Réponse émise le 25 juillet 2023

En tant que partenaire et amie du Sénégal, la France a suivi avec attention l'évolution de la situation dans le pays. En Afrique comme ailleurs, la France soutient la démocratie, les droits de l'Homme et la liberté d'expression. Le Président de la République l'a rappelé lors de son discours sur le partenariat avec l'Afrique, le 27 février dernier. S'agissant de la situation intérieure sénégalaise, nous saluons la décision du Président Macky Sall de ne pas se porter candidat à la prochaine élection présidentielle. Le Sénégal démontre ainsi à nouveau la solidité de sa longue tradition démocratique. Nous avons confiance dans la capacité des acteurs politiques à poursuivre un dialogue inclusif et pacifique, afin que les élections de 2024 puissent se dérouler dans le respect des règles de la démocratie et de l'Etat de droit.
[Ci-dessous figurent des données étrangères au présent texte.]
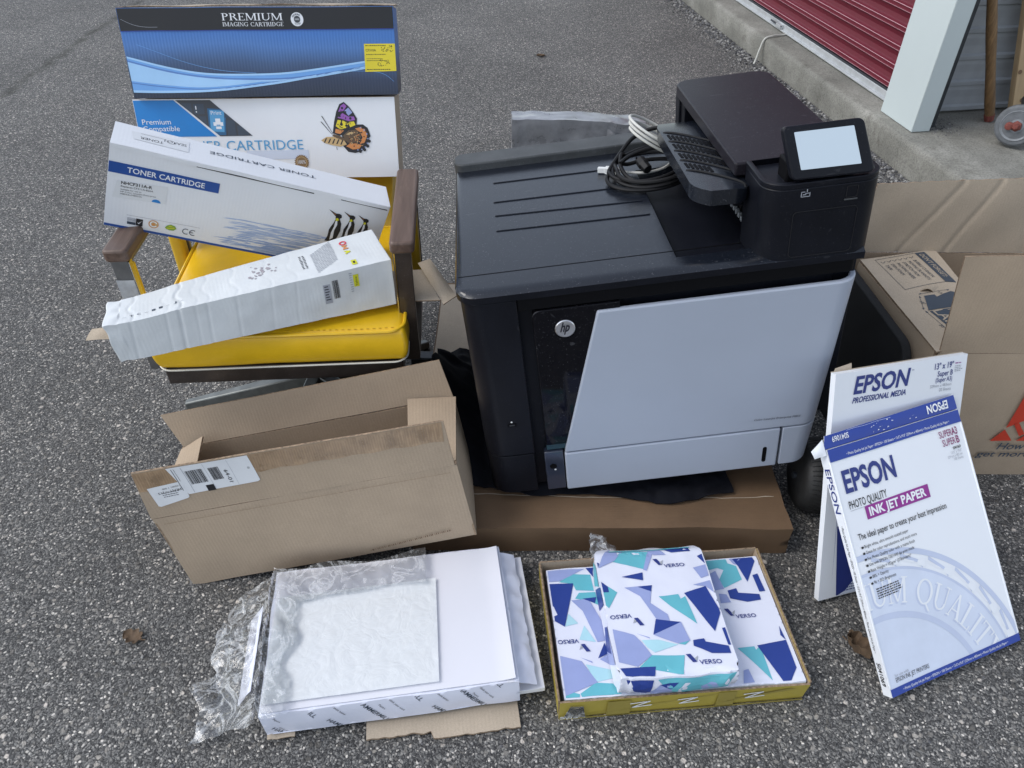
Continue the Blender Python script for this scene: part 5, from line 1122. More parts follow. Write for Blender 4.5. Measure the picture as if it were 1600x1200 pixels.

Concernant les violences qui ont eu lieu au Sénégal ces derniers mois, la France s'est exprimée dès le début des événements. De trop nombreuses personnes, souvent très jeunes, ont perdu la vie. Nous avons appelé l'ensemble des acteurs politiques à faire preuve de retenue et à s'abstenir de toute violence. Nous avons passé ce message sans relâche, aux autorités sénégalaises comme à l'opposition.